When asked about her continued impact on U of T student athletes, Masse explained that inspiring the next generation of swimmers was important to her, “I know how much I admired so many swimmers and had so many swimming role models growing up so I hope I can do the same for the young ones coming into the sport.” 

Summer McIntosh’s statement performance

Speaking of young, up-and-coming swimmers, a 16-year-old by the name of Summer McIntosh made history over the weekend. McIntosh came first in the 400m freestyle race, beating American treasure Katie Ledecky by 00.08 seconds, and making it clear to us that McIntosh is not up-and-coming anymore — she’s here.

The buildup to the race was just as intense as the race itself. While Ledecky stayed in front for most of it, McIntosh, a great endurance swimmer, put on the afterburners for the last 25 metres of the short course race to touch the wall right before the American. Fans roared from the stands when it happened. McIntosh now holds the world’s junior record for the event, as well as the title of being the second fastest in the world at the event. 

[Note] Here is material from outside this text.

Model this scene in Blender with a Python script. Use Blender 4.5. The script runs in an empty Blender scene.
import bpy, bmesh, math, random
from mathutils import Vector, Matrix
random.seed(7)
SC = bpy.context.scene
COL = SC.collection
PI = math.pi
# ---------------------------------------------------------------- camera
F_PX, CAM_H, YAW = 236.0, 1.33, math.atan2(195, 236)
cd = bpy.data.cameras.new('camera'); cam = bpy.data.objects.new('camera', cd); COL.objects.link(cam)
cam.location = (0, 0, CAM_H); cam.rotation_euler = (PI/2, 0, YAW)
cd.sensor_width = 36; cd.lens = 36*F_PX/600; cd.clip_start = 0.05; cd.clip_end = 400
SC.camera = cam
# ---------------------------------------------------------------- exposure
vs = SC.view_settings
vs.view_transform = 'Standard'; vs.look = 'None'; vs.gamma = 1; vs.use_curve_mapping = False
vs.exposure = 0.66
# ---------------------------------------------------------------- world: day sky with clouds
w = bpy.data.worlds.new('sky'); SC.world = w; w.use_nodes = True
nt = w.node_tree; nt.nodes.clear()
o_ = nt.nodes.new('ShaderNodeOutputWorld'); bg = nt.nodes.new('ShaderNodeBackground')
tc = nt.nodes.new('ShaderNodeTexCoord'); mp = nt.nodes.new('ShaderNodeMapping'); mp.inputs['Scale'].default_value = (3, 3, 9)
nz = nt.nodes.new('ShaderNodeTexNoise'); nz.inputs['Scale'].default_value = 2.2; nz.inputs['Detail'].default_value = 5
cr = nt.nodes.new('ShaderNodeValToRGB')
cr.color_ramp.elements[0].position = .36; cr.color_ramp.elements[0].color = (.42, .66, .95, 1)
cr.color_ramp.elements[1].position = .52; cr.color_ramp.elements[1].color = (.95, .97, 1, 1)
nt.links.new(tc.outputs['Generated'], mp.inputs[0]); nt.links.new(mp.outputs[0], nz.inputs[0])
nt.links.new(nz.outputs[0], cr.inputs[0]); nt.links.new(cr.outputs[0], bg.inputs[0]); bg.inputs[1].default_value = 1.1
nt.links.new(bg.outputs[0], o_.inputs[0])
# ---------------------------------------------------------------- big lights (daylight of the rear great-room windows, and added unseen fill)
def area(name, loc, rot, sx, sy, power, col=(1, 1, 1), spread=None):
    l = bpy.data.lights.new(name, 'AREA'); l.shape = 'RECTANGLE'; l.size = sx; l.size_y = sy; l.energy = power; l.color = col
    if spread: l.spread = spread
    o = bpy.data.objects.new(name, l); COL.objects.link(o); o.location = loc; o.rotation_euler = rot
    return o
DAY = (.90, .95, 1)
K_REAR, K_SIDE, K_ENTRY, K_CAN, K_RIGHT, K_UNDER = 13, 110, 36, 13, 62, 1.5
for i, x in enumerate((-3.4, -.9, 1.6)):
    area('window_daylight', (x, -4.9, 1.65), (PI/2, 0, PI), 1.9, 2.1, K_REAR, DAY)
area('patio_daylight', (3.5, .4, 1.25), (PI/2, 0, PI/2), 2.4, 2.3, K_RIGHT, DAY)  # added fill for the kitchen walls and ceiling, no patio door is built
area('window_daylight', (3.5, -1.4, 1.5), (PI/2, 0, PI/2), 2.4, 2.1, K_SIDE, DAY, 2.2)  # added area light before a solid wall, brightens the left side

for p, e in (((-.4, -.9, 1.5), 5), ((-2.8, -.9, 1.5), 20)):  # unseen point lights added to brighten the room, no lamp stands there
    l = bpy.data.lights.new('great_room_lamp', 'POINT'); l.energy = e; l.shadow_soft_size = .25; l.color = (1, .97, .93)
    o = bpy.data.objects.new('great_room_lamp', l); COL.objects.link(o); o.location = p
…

Throughout the rest of the weekend, McIntosh got a gold in the 400m medley event, a bronze in the 200m backstroke event, and a bronze in the Women’s 200m medley

The Varsity could not get an interview with McIntosh, as she was ushered past the media lane after the first few questions. McIntosh had this presidential presence about her; wherever she walked, hordes of sports journalists followed. To get a sense of her fame, a massive billboard of her showing off her sponsorship with the Australian swimwear brand Funkita donned a wall next to the Speedo store in the Pan Am centre. It’s hard to believe that she’s only 16 years old. 

It was a team effort

Getting Canada to the second position overall on the medal table in the FINA Swimming World Cup 2022 is a collective effort, and a slew of Canadian talent was at the Pan Am centre this past weekend. 

Scarborough native Joshua Liendo, who made history during the 2021 FINA World Championships as the first Black Canadian swimmer to win a gold medal in an individual event, was all smiles after his 50 free qualifier race. He told The Varsity that he was getting ready for the FINA World Championships in Japan. 

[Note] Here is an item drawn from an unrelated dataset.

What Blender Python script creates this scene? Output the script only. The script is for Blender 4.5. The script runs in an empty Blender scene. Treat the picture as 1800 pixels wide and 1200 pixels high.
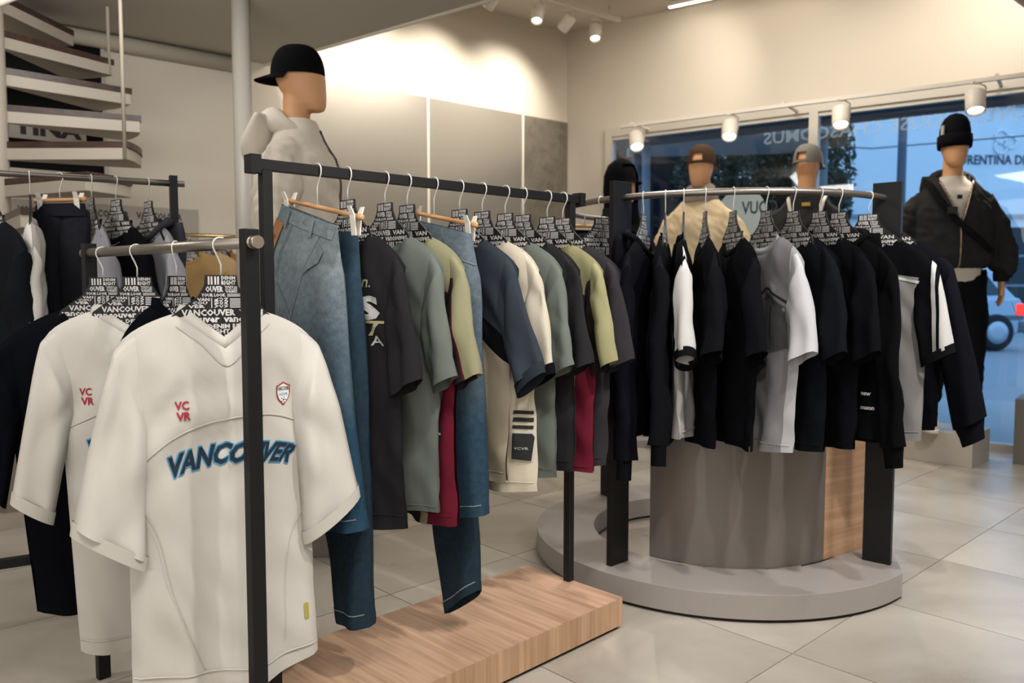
import bpy, bmesh, math, random
from math import sin, cos, pi, radians, sqrt, exp, atan2, hypot
from mathutils import Vector, Matrix, noise
from mathutils.bvhtree import BVHTree

random.seed(7)
SC = bpy.context.scene
COL = SC.collection
CAMZ = 1.08

# ------------------------------------------------------------------ camera, world, lights, exposure
cam_d = bpy.data.cameras.new('camera')
cam_d.sensor_width = 36.0
cam_d.lens = 36.0 * 1420.0 / 1800.0
cam_d.clip_start = 0.05
cam_d.clip_end = 200
cam_d.dof.use_dof = True
cam_d.dof.focus_distance = 2.0
cam_d.dof.aperture_fstop = 4.0
cam = bpy.data.objects.new('camera', cam_d)
COL.objects.link(cam)
cam.location = (0, 0, CAMZ)
cam.rotation_euler = (radians(90) - math.atan(95 / 1420.0), 0, 0)
SC.camera = cam

world = bpy.data.worlds.new('dusk')
SC.world = world
world.use_nodes = True
bg = world.node_tree.nodes['Background']
bg.inputs[0].default_value = (0.29, 0.52, 0.86, 1)
bg.inputs[1].default_value = 2.2

SC.view_settings.view_transform = 'Standard'
SC.view_settings.look = 'None'
SC.view_settings.gamma = 1
SC.view_settings.use_curve_mapping = False
SC.view_settings.exposure = 0.0
SC.cycles.use_denoising = True
SC.cycles.max_bounces = 8
SC.cycles.sample_clamp_indirect = 6

WARM = (1.0, 0.90, 0.78)
NEUT = (1.0, 0.965, 0.93)


def spot(name, loc, aim, power, size=60, blend=0.6, col=WARM, rad=0.04):
    l = bpy.data.lights.new(name, 'SPOT')
    l.energy = power
    l.spot_size = radians(size)
    l.spot_blend = blend
    l.color = col
    l.shadow_soft_size = rad
    o = bpy.data.objects.new(name, l)
    COL.objects.link(o)
    o.location = loc
    o.rotation_euler = (Vector(aim) - Vector(loc)).to_track_quat('-Z', 'Y').to_euler()
    return o


def area(name, loc, aim, power, sx, sy, col=NEUT):
    l = bpy.data.lights.new(name, 'AREA')
    l.energy = power
    l.shape = 'RECTANGLE'
    l.size = sx
    l.size_y = sy
    l.color = col
    o = bpy.data.objects.new(name, l)
    COL.objects.link(o)
    o.location = loc
    o.rotation_euler = (Vector(aim) - Vector(loc)).to_track_quat('-Z', 'Y').to_euler()
    return o


# unseen soffit spots of the shop; the area lights are added soft fill
area('fill_area', (-0.2, 0.4, 2.5), (-0.2, 0.7, 0), 26, 1.2, 0.6)
area('fill_area', (1.9, 1.4, 2.5), (1.8, 1.6, 0), 30, 1.2, 0.6)
area('fill_area', (-2.3, 1.7, 2.5), (-2.2, 1.9, 0), 22, 0.8, 0.6)
area('fill_area', (-1.5, 3.2, 2.5), (-2.3, 4.6, 1.3), 20, 0.9, 0.5)  # added to brighten the back wall and stair under the mezzanine
area('fill_area', (1.3, 5.0, 3.25), (1.3, 5.0, 0), 45, 1.6, 0.8, WARM)
area('fill_area', (-1.2, -1.0, 1.5), (-0.8, 2.5, 1.7), 42, 3.2, 1.8)  # added frontal fill behind the camera, not on the ceiling
spot('soffit_spot', (0.15, 0.55, 2.5), (-0.62, 1.75, 0.7), 34, 50, 0.8, NEUT, 0.05)
spot('soffit_spot', (0.75, 1.25, 2.5), (-0.1, 2.3, 0.6), 110, 60, 0.7, NEUT, 0.04)
spot('soffit_spot', (1.3, 1.5, 2.5), (0.85, 2.75, 0.5), 105, 62, 0.7, NEUT, 0.04)
spot('soffit_spot', (2.3, 2.2, 2.5), (1.9, 3.4, 0.0), 130, 80, 0.8, NEUT, 0.05)
spot('soffit_spot', (0.35, 3.05, 2.5), (0.0, 2.4, 0.1), 60, 60, 0.7, NEUT, 0.04)


# ------------------------------------------------------------------ materials
def lin(h):
    h = h.lstrip('#')
    out = []
    for i in (0, 2, 4):
        c = int(h[i:i + 2], 16) / 255
        out.append(c / 12.92 if c <= 0.04045 else ((c + 0.055) / 1.055) ** 2.4)
    return (out[0], out[1], out[2], 1.0)


class NT:
    def __init__(s, m):
        m.use_nodes = True
        s.t = m.node_tree
        s.b = s.t.nodes['Principled BSDF']

    def n(s, typ, **kw):
        nd = s.t.nodes.new(typ)
        for k, v in kw.items():
            setattr(nd, k, v)
        return nd

    def l(s, a, b):
        s.t.links.new(a, b)


MATS = {}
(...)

“I’m not rested… not trying to do anything special but the best in the world are here, guys that I’m going to be racing next year at Worlds… so I’m definitely going to race them,” said Liendo. 

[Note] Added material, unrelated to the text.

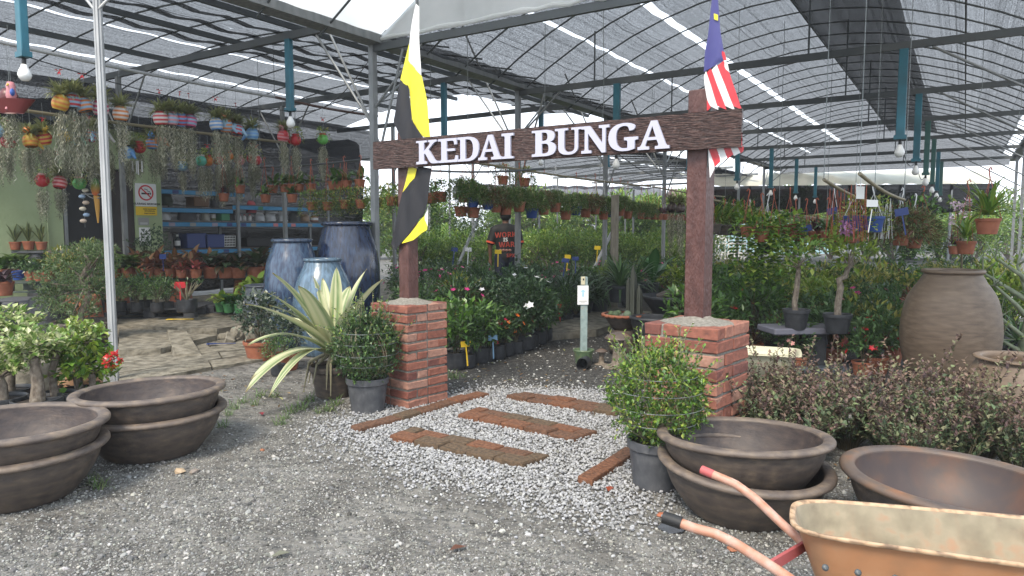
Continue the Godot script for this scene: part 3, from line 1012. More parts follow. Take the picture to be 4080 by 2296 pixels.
func shop() -> void:
	# local axes of the shop front: x along the facade, z outwards
	var yaw := atan2(-GU.z, GU.x)
	var w := thing("shop_building", "pale green rendered shop wall with a dark doorway, behind the hanging plants", "building", fr(-6.5, 0, 0), yaw)
	# facade from t=-3 to t=1.07, door from -.78 to .25
	var mb := MB.new()
	mb.box(Vector3(-1.98, 1.6, -.1), Vector3(2.6, 3.2, .2))
	add_part("wall", mb, M.wall_green, w)
	mb = MB.new()
	mb.box(Vector3(.815, 1.6, -.1), Vector3(.51, 3.2, .2))
	add_part("wall", mb, M.wall_green, w)
	mb = MB.new()
	mb.box(Vector3(-.06, 2.85, -.1), Vector3(1.235, .7, .2))
	add_part("wall", mb, M.wall_green, w)
	mb = MB.new()
	mb.box(Vector3(.97, 1.6, -1.6), Vector3(.2, 3.2, 2.796))
	add_part("wall", mb, M.wall_green, w)
	mb = MB.new()
	mb.box(Vector3(-.06, 1.25, -1.2), Vector3(1.6, 2.5, .05))
	add_part("room_back", mb, M.dark_door, w)
	mb = MB.new()
	mb.box(Vector3(-1.2, 3.25, -1.5), Vector3(4.6, .1, 3.4))
	add_part("roof", mb, M.steel, w)
	mb = MB.new()
	mb.bbox(Vector3(.12, 1.25, -.05), Vector3(.04, 2.5, .12), .004)
	mb.bbox(Vector3(-.64, 1.25, -.05), Vector3(.05, 2.5, .14), .004)
	add_part("door_frame", mb, M.galv, w)
	mb = MB.new()
	mb.bbox(Vector3(.35, 1.23, -.06), Vector3(.42, 2.46, .05), .006)
	add_part("door", mb, M.brown_door, w)
	mb = MB.new()
	mb.bbox(Vector3(-.24, 1.25, -.12), Vector3(.72, 2.44, .04), .004)
	add_part("door_screen", mb, M.dark_door, w)
	# no smoking sign
	var s := thing("no_smoking_sign", "white no smoking sign with a yellow lower panel on the green wall", "sign", fr(-6.5, 0, 0) + (BU * .012), yaw)
	var cx := .765
	mb = MB.new()
	mb.box(Vector3(cx, 2.06, 0), Vector3(.40, .42, .008))
	add_part("plate", mb, M.paper, s)
	mb = MB.new()
	mb.box(Vector3(cx, 1.765, 0), Vector3(.40, .16, .008))
	add_part("notice", mb, M.yellow, s)
	mb = MB.new()
	var ring := PackedVector3Array()
	for j in 2:
		for i in 28:
			var a := TAU * i / 28
			ring.append(Vector3(cx + cos(a) * (.118 + .027 * j), 2.10 + sin(a) * (.118 + .027 * j), .0065))
	mb.sheet(ring, 28, 2, PackedColorArray([Color.WHITE]), true)
	mb.box(Vector3(cx, 2.10, .0065), Vector3(.25, .024, .003), Color.WHITE, Basis(Vector3.BACK, -.75))
	add_part("ban_ring", mb, M.red, s)
	mb = MB.new()
	mb.box(Vector3(cx - .01, 2.085, .005), Vector3(.15, .03, .002))
	mb.box(Vector3(cx + .085, 2.085, .005), Vector3(.025, .03, .002))
	mb.tube([Vector3(cx + .085, 2.11, .005), Vector3(cx + .06, 2.13, .005), Vector3(cx + .02, 2.135, .005), Vector3(cx + .03, 2.16, .005), Vector3(cx - .03, 2.17, .005)], [.006], 4)
	add_part("cigarette", mb, M.ink, s)
	text_part("DILARANG MEROKOK", s, M.ink, .052, Vector3(cx, 1.895, .006))
	text_part("DENDA DIKENAKAN", s, M.ink, .026, Vector3(cx + .055, 1.80, .006))
	text_part("AKTA KAWALAN", s, M.ink, .026, Vector3(cx + .055, 1.765, .006))
	text_part("jangan merokok", s, M.ink, .026, Vector3(cx + .055, 1.725, .006))
	for q in [[cx - .06, 1.57, .2, .14, "paper", "small grey paper notice under the no smoking sign"], [cx - .05, 1.29, .21, .34, "paper", "printed paper notice in a clear sleeve, lowest on the green wall"]]:
		var nt := thing("paper_notice", q[5], "notice", fr(-6.5, 0, 0) + (BU * .008), yaw)
		mb = MB.new()
		mb.box(Vector3(q[0], q[1], 0), Vector3(q[2], q[3], .006))
		add_part("sheet", mb, M.paper_grey if q[3] < .2 else M.paper, nt)
		for i in 4:
			mb = MB.new()
			mb.box(Vector3(q[0], q[1] - q[3] * .5 + .02 + i * q[3] * .07, .0045), Vector3(q[2] * .7, q[3] * .025, .002))
			add_part("print_line", mb, M.paper_grey if q[3] > .2 else M.paper, nt)
	# pipe on the wall
	mb = MB.new()
	mb.tube([Vector3(-.93, .4, .02), Vector3(-.93, 2.4, .02)], [.012], 6)
	add_part("pipe", mb, M.wall_green, w)
	# shelving
	var sf := thing("shelf_unit", "blue steel shelving stacked with garden supplies beside the green shop", "shelf", fr(-6.9, 0, 0), yaw)
	for q in [[1.2, 1.95, 2.9, 5.2], [1.2, 1.86, 1.2, 2.9], [1.2, 1.58, 1.2, 5.6], [1.2, 1.02, 1.2, 5.6], [1.2, 2.22, 1.2, 3.2]]:
		mb = MB.new()
		mb.bbox(Vector3((q[2] + q[3]) * .5, q[1] - .055, 0), Vector3(q[3] - q[2], .085, .03), .008)
		add_part("beam", mb, M.blue_shelf, sf)
		mb = MB.new()
		mb.box(Vector3((q[2] + q[3]) * .5, q[1] + .002, -.32), Vector3(q[3] - q[2], .02, .6))
		add_part("board", mb, M.board, sf)
	for x in [1.25, 3.0, 5.55]:
		for z in [.04, -.62]:
			mb = MB.new()
			mb.box(Vector3(x, 1.25, z), Vector3(.06, 2.5, .045))
			add_part("upright", mb, M.galv, sf)
	for q in [[1.5, 1.52, "p"], [1.95, 1.52, "w"], [2.45, 1.52, "p"], [2.8, 1.52, "b"], [3.15, 1.52, "b"], [3.4, 1.52, "w"], [4.0, 1.52, "r"], [4.5, 1.52, "r"], [5.0, 1.52, "w"], [1.6, 2.16, "b"], [2.1, 2.16, "w"], [3.6, 1.89, "g"], [2.0, .96, "b"], [2.7, .96, "b"]]:
		mb = MB.new()
		mb.box(Vector3(q[0], q[1] + .005, .018), Vector3(.13, .07, .004))
		add_part("price_tag", mb, {"p": mat(.3, .26, .32), "w": M.paper_grey, "b": M.blue_plastic, "r": mat(.6, .22, .22), "g": mat(.05, .2, .1)}[q[2]], sf)
	# goods on the shelves
	var goods := [
		["clear_bag", "pair of clear bags of white stones at the left end of the middle shelf", "bag", 1.45, 1.6, M.clear_bag, "bag", .26, .26],
		["clear_bag", "grey bag standing beside the green bottles on the middle shelf", "bag", 2.35, 1.6, mat(.3, .3, .26, .4), "bag", .16, .24],
		["spray_bottle", "pale olive bottle with a round label on the middle shelf", "bottle", 2.55, 1.6, mat(.2, .22, .1, .4), "bottle", .1, .24],
		["green_box", "green carton at the right of the olive bottle on the middle shelf", "box", 2.75, 1.6, mat(.04, .2, .09, .5), "box", .2, .21],
		["white_bottle", "first small white bottle with a red cap right of the rusty upright", "bottle", 3.2, 1.6, M.white_plastic, "bottle", .07, .14],
		["white_bottle", "second small white bottle with a red cap right of the rusty upright", "bottle", 3.32, 1.6, M.white_plastic, "bottle", .07, .14],
		["white_bottle", "third small white bottle, next to the silver bags on the shelf", "bottle", 3.46, 1.6, M.white_plastic, "bottle", .07, .15],
		["silver_bag", "leftmost silver bag of potting mix on the middle shelf", "bag", 3.72, 1.6, M.clear_bag, "bag", .24, .16],
		["silver_bag", "silver bag leaning in the middle of the shelf row", "bag", 4.0, 1.6, M.clear_bag, "bag", .28, .2],
		["silver_bag", "silver bag lying upon the other silver bags", "bag", 4.05, 1.78, M.clear_bag, "bag", .35, .1],
		["silver_bag", "rightmost silver bag with crumpled top on the middle shelf", "bag", 4.35, 1.6, M.clear_bag, "bag", .26, .2],
		["brown_bag", "net bag of brown pebbles at the right end of the shelf", "bag", 5.0, 1.6, mat(.25, .17, .11, .6), "bag", .26, .16],
		["blue_crate", "left one of two dark blue plastic crates on the lower shelf", "crate", 2.05, 1.03, M.blue_plastic, "box", .42, .3],
		["blue_crate", "right one of two dark blue plastic crates on the lower shelf", "crate", 2.5, 1.03, M.blue_plastic, "box", .4, .28],
		["black_crate", "long black tray beside the thin post on the lower shelf", "crate", 3.6, 1.03, M.black, "box", .7, .2],
		["black_crate", "second long black tray at the right end of the lower shelf", "crate", 4.5, 1.03, M.black, "box", .7, .2],
		["dark_bottle", "dark bottle with a white label on the lower shelf", "bottle", 1.72, 1.03, mat(.02, .03, .03, .3), "bottle", .11, .28],
		["dark_plant", "dark leafy plant bag at the left of the upper shelf", "bag", 1.5, 1.88, mat(.03, .04, .025, .8), "bag", .3, .22],
		["brown_carton", "brown carton in the middle of the upper shelf", "box", 2.2, 1.88, mat(.14, .08, .045, .8), "box", .35, .2],
		["dark_bag", "dark grey sack beside the brown carton on the upper shelf", "bag", 2.65, 1.88, mat(.05, .05, .055, .6), "bag", .3, .24],
		["dark_bag", "dark sack left of the olive bottle on the middle shelf", "bag", 1.95, 1.6, mat(.06, .06, .065, .6), "bag", .4, .24],
		["black_tray", "stack of black trays right of the green carton on the middle shelf", "box", 2.92, 1.6, M.black, "box", .12, .22],
		["dark_bag", "dark sack leaning at the far end behind the pebbles", "bag", 4.7, 1.6, mat(.04, .045, .045, .6), "bag", .3, .24],
		["red_striped_bag", "red and white bag standing tall right of the rusty upright", "bag", 3.5, 1.78, mat(.35, .06, .07, .6), "bag", .2, .24],
		["terracotta_pot", "spare terracotta pot at the right end of the middle shelf", "pot", 5.3, 1.6, M.terracotta, "bottle", .2, .18],
		["grey_bag", "crumpled grey sack at the left of the lower shelf", "bag", 1.45, 1.03, mat(.12, .11, .1, .7), "bag", .35, .3],
	]
	for q in goods:
		var o := thing(q[0], q[1], q[2], fr(-6.9, 0, 0) + GU * q[3] + Vector3(0, q[4] + .012, 0) - BU * .18, yaw)
		mb = MB.new()
		var ww: float = q[7]
		var hh: float = q[8]
		if q[6] == "bottle":
			mb.lathe([Vector2(0, 0), Vector2(ww * .5, .003), Vector2(ww * .5, hh * .65), Vector2(ww * .2, hh * .8), Vector2(ww * .18, hh * .86)], 12)
			add_part("body", mb, q[5], o)
			mb = MB.new()
			mb.lathe([Vector2(ww * .22, hh * .85), Vector2(ww * .22, hh), Vector2(0, hh)], 10)
			add_part("cap", mb, M.red if q[0] == "white_bottle" else M.paper, o)
			mb = MB.new()
			mb.lathe([Vector2(ww * .51, hh * .2), Vector2(ww * .51, hh * .55)], 12)
			add_part("label", mb, M.paper, o)
		elif q[6] == "bag":
			var bp := PackedVector3Array()
			for j in 7:
				for i in 14:
					var a := TAU * i / 14
					var f := j / 6.0
					var th := .12 * sqrt(maxf(.03, 1.0 - f * f)) + .004
					bp.append(Vector3(cos(a) * ww * .5 * (1.0 - .1 * f), hh * f, -sin(a) * th) + Vector3(R.randf_range(-.012, .012), 0, R.randf_range(-.012, .012)))
			mb.sheet(bp, 14, 7, PackedColorArray([Color.WHITE]), true)
			add_part("body", mb, q[5], o)
			mb = MB.new()
			mb.box(Vector3(0, hh + .01, 0), Vector3(ww * .7, .04, .01))
			add_part("seal", mb, q[5], o)
		else:
			var bx := ww * .5
			mb.bbox(Vector3(0, hh * .5, 0), Vector3(ww, hh, .3), .012)
			add_part("body", mb, q[5], o)
			mb = MB.new()
			mb.bbox(Vector3(0, hh - .015, 0), Vector3(ww + .02, .03, .32), .006)
			add_part("rim", mb, q[5], o)
	# white basket with slots
	var wbk := thing("white_basket", "white slotted plastic basket on the lower shelf by the rusty upright", "basket", fr(-6.9, 2.82, 1.042) - BU * .16, yaw)
	for y in 5:
		mb = MB.new()
		mb.box(Vector3(0, .02 + y * .055, .12), Vector3(.3, .014, .01))
		mb.box(Vector3(.15, .02 + y * .055, 0), Vector3(.01, .014, .24))
		mb.box(Vector3(-.15, .02 + y * .055, 0), Vector3(.01, .014, .24))
		add_part("rail", mb, M.white_plastic, wbk)
	for x in 9:
		mb = MB.new()
		mb.box(Vector3(-.15 + x * .0375, .13, .121), Vector3(.008, .24, .006))
		add_part("slat", mb, M.white_plastic, wbk)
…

The Albertan Finlay Knox stated that he’s trying to get in shape this year and starting his preparation for the 2024 Paris Summer Olympics. 

“This year, no stress, just whatever happens happens we just build from it… [we’re] using this year just to learn from all the makes that we had last year and then be dialed in and ready for Paris,” said Knox.

If there’s one thing that’s for sure, it’s that the state of Canadian swimming is in good hands. Whether you know Masse from a kinesiology class you took at U of T or you’re McIntosh’s biggest fan, there are many reasons for sports fans to ride the wave of Canadian swimming success.